I know people always recommend doing a forward-looking budget, but in my experience (as a business accountant), you need the data of the past first. Not for finger-pointing, but for some proper information as to what you "normally" spend. Knowledge is power!
I usually recommend people go back 3 months, get full downloads of their transactions from online banking, and analyse ALL the in's and out's for the 3 month period. That will immediately highlight how much you're spending on the different utilities, phone contracts, monthly subscriptions, supermarket shopping, cloth shopping, car costs, TV/Sky/Broadband, coffees/cakes, work lunches, takeaways, personal grooming, gym, loans, interest, etc etc. You can then make an "informed" choice as to whether each category was actually "worth it" to you. You can then make some very simple savings by cutting out the worthless crap.
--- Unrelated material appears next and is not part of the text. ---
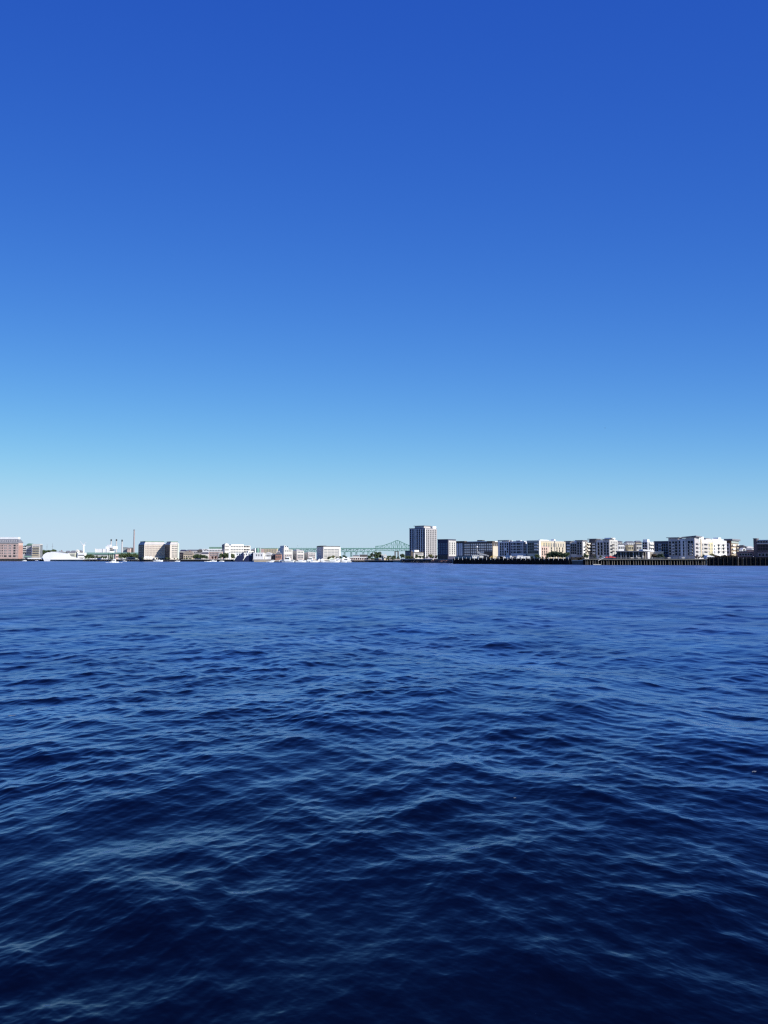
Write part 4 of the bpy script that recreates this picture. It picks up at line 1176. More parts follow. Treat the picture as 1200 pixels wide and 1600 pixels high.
b.box('roof_box', WHITE, 1, b.uR(655), .5, 6, b.h + .6, b.hy(859.4))
b.win('R', lin(648, 660.5, 6), [865.6, 869.4], 1.2, 1.5, GLASSL)
for i, (px, yt, lf, wd_, lb) in enumerate(((627.5, 864.2, LEAFA, 1.1, 'dark rounded tree at the end of the waterfront path by the podium'), (631, 865.4, LEAFB, 1.0, 'green tree close to the podium wall'), (636, 868, LEAFA, 1.3, 'low dark tree before the podium'), (641, 868.2, LEAFB, 1.3, 'low spreading tree between podium and pale low building'),
        (645, 869, LEAFA, 1.2, 'dark bush like tree at the corner of the pale low building'), (651.4, 866.2, LEAFB, 1.2, 'round green tree before the pale low building'), (656, 867.4, LEAFA, 1.1, 'darker tree before the pale low building, nearer the tower corner'), (661.5, 868, LEAFA, 1.1, 'dark tree just under the tower corner'),
        (667, 868.6, LEAFD, .8, 'narrow dark tree before the white side of the tower'), (672.4, 865.2, LEAFC, 1.1, 'yellowing tree before the white side of the tower'), (676.5, 868.4, LEAFB, 1.1, 'green tree between the tower and the navy cube'), (681.5, 867.4, mat('leaf_brownish', (.07, .05, .03), .85, .4, .6), 1.2, 'brownish tree beside the navy cube building'))):
    tree(px, 876, yt, 815 - (15 if px > 665 else 0), lb, 'round', lf, None, wd_, 3.5, seed=i)
for i, px in enumerate((634, 638.5, 643, 648)):
    tree(px, 875, 871.6, 806, 'low shrub along the path below the podium', 'bush', LEAFB, 'shrubs along the path', 1.2, 3.6, name='shrub', seed=i)

# ================================================================== navy cube and charcoal block
b = Building('apartment_building', 'navy cube building with square windows and a white panelled side', 'building', 690, 36, 683.8, 700.0, 712.4, 843.4, NAVY, base=3.9, roof=NAVY, eave=.1)
b.box('white_cladding', mat('white_panel', (0.45, 0.44, 0.42), .7, .07, .2), .9, b.t, -.25, -.01, 2.6, b.h - .6)
b.win('L', lin(684.6, 699.4, 4), lin(848, 866, 5), 1.9, 1.7, mat('blue_grey_glass', (.085, .10, .17), .2, .2, .3, spec=.6), NAVY, 1)
b.win('R', [702.6, 706.4, 710], lin(847, 866.5, 6), 1.2, 1.4, GLASS, out=.25)
b.box('ground_floor', CHAR, -.15, -.01, .5, b.s - .5, 0, b.hy(867.4))
b = Building('apartment_building', 'long charcoal block with rows of pale windows and a bright white corner', 'building', 735, 36, 709.4, 769.6, 778.8, 846.6, CHAR, base=3.9)
BL = b
b.box('parapet', mat('pale_parapet', (.70, .70, .68), .7, .05, .2), 3, b.t, .8, b.uL(727), b.h, b.h + .8)  # off-white strip along the roof
b.box('upper_end', CHAR, -.1, 5, b.uL(726), b.s, b.h, b.h + 1.2)
b.box('upper_corner', CHAR, -.1, 5, -.1, b.uL(761), b.h, b.h + .8)
b.box('plant_room', DKSTEEL, 6, 11, b.uL(749), b.uL(741), b.h + .9, b.hy(843.3))
for i, px in enumerate((711.6, 714.8, 718.6, 721.4)):
    y = b.uL(px)
    b.box('pale_panel', LTGREY, -.2, -.01, y - .85, y + .85, b.hy(868), b.hy(848.2))
b.win('L', [713.2, 716.8, 720, 723.4], lin(848.6, 868, 5), 1.5, 2.2, GLASSL, CHAR)
b.win('L', [727, 730, 733, 736.8, 740, 743, 746.2, 749.6, 752.6, 755.2, 758.4, 762, 765.2, 768], lin(848.6, 868.4, 5), 1.5, 1.5, CURTAIN, GREY)
b.win('R', [772.6, 776], lin(849, 868, 5), 1.3, 1.6, GLASSL)
b.box('cream_cladding', CREAM, .5, b.t, -.2, -.01, 0, b.h - 4)
b.box('dark_base', CHAR, -.3, -.01, 0, b.uL(757), 0, b.hy(861.6))
fn = thing('fence', 'low teal green site fence at the end of the long timber pier', 'fence', (X(710.5, 640), 640, 4.3), math.atan2(-11, 14.5) * .9)
Lf = (X(738, 632) - X(710.5, 640)) / math.cos(.58)
MB().box(0, Lf, 0, .12, .15, 2.0).build('panel', TEAL, fn)
for i in range(9):
    MB().box(i * Lf / 8 - .08, i * Lf / 8 + .08, -.14, -.01, 0, 2.2).build('post', DKSTEEL, fn)
tl = thing('site_cabin', 'long white site cabin on the timber pier beside the lattice crane', 'cabin', (X(737.4, 640), 640, 4.3))
Lw = X(748.6, 640) - X(737.4, 640)
MB().box(0, Lw, 0, 3, .3, 2.6).build('body', WHITE, tl); MB().box(.8, Lw + .2, -.3, 3.2, 2.61, 2.9).build('roof', OFFW, tl)
for q in (.2, .5, .75):
    MB().box(Lw * q, Lw * q + .8, -.05, -.01, 1.2, 2.0).build('window', GLASS, tl)
cr = thing('crane', 'lattice boom crane lowered over the timber pier before the charcoal block', 'crane', (X(752, 640), 640, 4.3))
MB().box(-1.6, 1.6, -1.2, 1.2, .9, 2.4).build('body', YELP if False else OFFW, cr)
MB().box(-2.0, 2.0, -1.6, -.9, 0, .9).build('track', DKSTEEL, cr); MB().box(-2.0, 2.0, .9, 1.6, 0, .9).build('track', DKSTEEL, cr)
mb = MB()
p0, p1 = Vector((X(745.6, 640) - cr.location.x, 0, Z(863.4, 640) - 4.3)), Vector((X(763.5, 640) - cr.location.x, 0, Z(868.6, 640) - 4.3))
for o_ in ((0, -.4, .35), (0, .4, .35), (0, 0, -.4)):
    mb.bar(p0 + Vector(o_), p1 + Vector(o_), .16)
for i in range(12):
    q0, q1 = p0.lerp(p1, i / 12), p0.lerp(p1, (i + 1) / 12)
    mb.bar(q0 + Vector((0, -.4, .35)), q1 + Vector((0, 0, -.4)), .1); mb.bar(q0 + Vector((0, 0, -.4)), q1 + Vector((0, .4, .35)), .1)
mb.build('boom', LTGREY, cr)
mb = MB(); mb.bar((0, 0, 2.4), (p0.x, 0, p0.z + 2.2), .16); mb.bar((p0.x, 0, p0.z), (p0.x, 0, p0.z + 4.4), .2); mb.build('mast', OFFW, cr)
MB().cyl(p0.x, 0, p0.z + 4.4, p0.z + 5.6, .9, .15, 8).build('mast_head', WHITE, cr)
ar = thing('arch', 'yellow painted arched frame on the timber pier before the cream end wall', 'frame', (X(765.4, 630), 630, 4.3))
mb = MB(); Wa = X(776, 630) - X(765.4, 630)
for i in range(10):
    a0, a1 = math.pi * i / 10, math.pi * (i + 1) / 10
    mb.bar((Wa / 2 - math.cos(a0) * Wa / 2, 0, math.sin(a0) * 2.2), (Wa / 2 - math.cos(a1) * Wa / 2, 0, math.sin(a1) * 2.2), .35)
mb.build('hoop', YELP, ar); MB().box(.4, Wa - .4, -.1, .1, 1.0, 1.2).build('tie_bar', YELP, ar)

# ================================================================== blue grey block and its cream neighbour
b = Building('apartment_building', 'blue grey block with an open pergola end and a raised centre parapet', 'building', 655, 42, 778.2, 821.6, 824, 846.4, BLUEGREY, base=3.9)
b.box('pergola_beam', SLATE, -.1, 5, b.uL(795.5), b.s, b.hy(844), b.hy(843.2))
for px in (778.6, 781.2, 784.6, 788, 791.4, 795):
    y = b.uL(px); b.box('pergola_post', BLUEGREY, -.1, .5, y - .4, y + .4, b.h, b.hy(844))
b.box('terrace_wall', WHITE, 4, 6, b.uL(796), b.s - 1, b.h, b.hy(844.3))
b.box('centre_parapet', BLUEGREY, -.12, 2, b.uL(813.6), b.uL(806.6), b.h, b.hy(844.2))
b.box('end_parapet', BLUEGREY, -.12, 2, b.uL(819.6), b.uL(798), b.h, b.h + .6)
b.box('painted_recess', NAVY, -.05, -.01, b.uL(798), b.uL(795.4), 0, b.h)  # flat navy strip drawn on the wall in place of a recess
b.win('L', [782.6, 786, 789.8, 793.2], lin(847.6, 868, 5), 1.5, 1.9, GLASS, BLUEGREY, skip=.1)
b.win('L', [800, 808.4], lin(847.4, 865, 4), 1.5, 1.8, GLASS, LTGREY)
b.win('L', [804.2, 811.8], lin(847.4, 865, 4), 2.5, 1.8, GLASS, LTGREY, 1)
b.win('L', [815.6], lin(847.4, 865, 4), .9, 1.8, GLASS, LTGREY)
b.win('L', [818.8, 820.8], lin(847.4, 865, 4), 1.1, 2.2, GLASS, BLUEGREY)
b = Building('apartment_building', 'teal grey block of dark windows with a long sunlit cream and brick side', 'building', 640, 40, 823.4, 842.2, 884, 844.9, TEAL, base=3.9)
b.box('roof_edge', LTGREY, -.2, b.t, -.2, b.s, b.h, b.h + .35)
b.win('L', lin(825, 841, 5), lin(847.4, 865, 4), 1.5, 2.0, GLASS, TEAL)
b.balcony('L', 836, 841.4, [850.4, 855, 859.6], 1.2, LTGREY, LTGREY)
b.box('white_return', OFFW, 0, b.uR(845), -.25, -.01, 2, b.h - .3)
b.box('cream_upper', CREAM, b.uR(845.2), b.t, -.2, -.01, b.hy(853.6), b.h - .2)
b.box('yellow_band', YELLOW, b.uR(845.4), b.uR(860), -.26, -.201, b.hy(852), b.hy(847.4))
b.box('brick_lower', PINKBR, b.uR(845.2), b.uR(857.2), -.2, -.01, 0, b.hy(853.7))
b.box('cream_lower', CREAM, b.uR(857.3), b.t, -.19, -.01, 0, b.hy(853.7))
b.box('downpipe', SLATE, b.uR(866), b.uR(866.9), -.5, -.27, 6, b.h + .5)
b.box('white_parapet', WHITE, b.uR(846), b.uR(859), 1, 3, b.h + .35, b.h + 1.0)
b.win('R', lin(848, 882, 9), [849.6, 852.4], 1.5, 1.3, GLASSL, CREAM, out=.26)
b.win('R', [847.6, 850.8, 854], [857.4, 862, 866], 1.6, 1.8, GLASS, TAN, out=.2)
b.win('R', [861.4, 870, 874, 879], [856.4, 860.5], 1.8, 1.9, GLASS, CREAM, out=.2)
b.box('roof_hut', WHITE, b.uR(871), b.uR(873), 3, 6, b.h + .35, b.h + 1.9)
# dark twin-towered block
def capped(bb, name, p0, p1, pyt, pycap, wallm, capm, proud=.6, over=.9, dep=9):
    y0, y1 = sorted((bb.uL(p0), bb.uL(p1)))
    w = MB().box(-proud, dep, y0, y1, 0, bb.hy(pyt)).build(name, wallm, bb.root)
    MB().box(-proud - over, dep + over, y0 - over, y1 + over, bb.hy(pyt), bb.hy(pycap)).build('cap_roof', capm, w)
    return w
b = Building('apartment_building', 'dark slate block with two flat capped towers and sunlit cream balconies', 'building', 612, 40, 884.2, 910.8, 921.6, 847.2, GREY, base=3.9)
capped(b, 'stair_tower', 884.4, 891.8, 845.8, 844.9, mat('slate_blue_panel', (0.3, 0.29, 0.31), .7, .1, .2), SLATE)
capped(b, 'stair_tower', 901.6, 910.6, 844.8, 843.9, mat('slate_blue_panel', (0.3, 0.29, 0.31), .7, .1, .2), SLATE)
b.box('terrace_screen', WHITE, 4, 4.4, b.uL(901.4), b.uL(892), b.h, b.h + 1.4)
b.box('brown_centre', BROWN, -.06, -.01, b.uL(901.4), b.uL(892), 4, b.hy(853.4))
b.win('L', [886.6, 889.6], lin(848, 868, 5), 1.4, 1.7, GLASS, GREY, out=.6)
b.win('L', [904.2, 908.4], lin(847, 867, 5), 1.5, 1.8, GLASS, GREY, out=.6)
b.win('L', [893.8, 896.6, 899.4], lin(849.4, 866, 4), 1.5, 1.6, GLASS, GREY, out=.06)
b.balcony('L', 887.2, 891.4, [852.8, 857.6, 862.4], 1.4, LTGREY, LTGREY)
b.box('cream_cladding', CREAM, .3, b.t, -.2, -.01, 3, b.h - .4)
b.box('white_edge', WHITE, .02, b.uR(914), -.26, -.201, 3, b.h - .2)
b.balcony('R', 911.6, 914.4, [854.4, 859.6, 864.6], 1.6, SLATE, CHAR)
b.balcony('R', 916.6, 920.8, [850.2, 855.4, 860.6], 1.4, BROWN, OFFW)
b.win('R', [915.2, 919], [848.6, 853.4, 858.4, 863.4], 1.2, 1.7, GLASS, out=.26)
b = Building('apartment_building', 'white and slate block with two capped towers and a tall white balcony side', 'building', 612, 40, 920.6, 953.0, 965.2, 843.6, BLUEGREY, base=3.9)
capped(b, 'stair_tower', 921.8, 931.6, 842.4, 841.3, mat('dark_slate_panel', (0.13, 0.12, 0.13), .7, .1, .2), SLATE, over=1.2)
capped(b, 'stair_tower', 943.4, 952.8, 842.8, 842.0, mat('mid_slate_panel', (0.4, 0.385, 0.4), .7, .1, .2), SLATE, over=.8)
b.win('L', [935.6, 940.2], lin(847, 867.4, 4), 1.7, 2.4, GLASS, LTGREY)
b.win('L', [924.4, 928.6], lin(847, 867, 5), 1.4, 1.7, GLASS, GREY, out=.6)
b.win('L', [946, 950.4], lin(847, 867, 5), 1.4, 1.7, GLASS, GREY, out=.6)
b.balcony('L', 927, 931.4, [851, 855.6, 860.4, 865.2], 1.4, LTGREY, LTGREY)
b.box('white_cladding', mat('white_panel', (0.45, 0.44, 0.42), .7, .07, .2), .3, b.t, -.2, -.01, 2.8, b.h - .2)
b.balcony('R', 953.6, 957.4, [852.2, 857.4, 862.4], 1.8, SLATE, CHAR)
b.win('R', [956, 959.4, 962.6], [847.4, 852, 856.8, 861.6, 866], 1.3, 1.5, GLASS, out=.2)
b.box('roof_stair', WHITE, 6, b.t * .95, 1.5, 7, b.h, b.hy(839.9))
b.box('roof_vent', DKSTEEL, 5, 8, .2, 1.4, b.hy(841.2), b.hy(840.2))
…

You can use that data/knowledge to make your forward forecasts as to what a more realistic level of spending would look like, initially based on just cutting our the crap, but then you can refine it more by making harder changes, i.e. getting cheaper car insurance, cheaper utilities, cheaper car lease, cheaper broadband/sky/tv, cheaper phone contract/sim, etc etc.
Then you can start to see what surplus you may have, and plan how you use that surplus to best advantage, i.e. paying off the most expensive (interest) credit/loans/HP first, etc.
It all starts with the data as to where you are NOW and what's been happening for the past few months. Pointless going back further, as it's just raking over the past mistakes. It's all about changing future behaviour, understanding your finances and where the money is going, understanding how the debt is building up via high interest and charges, etc., Knowledge is power, so you need a really good handle on where you are, and then you can move forward in the right direction.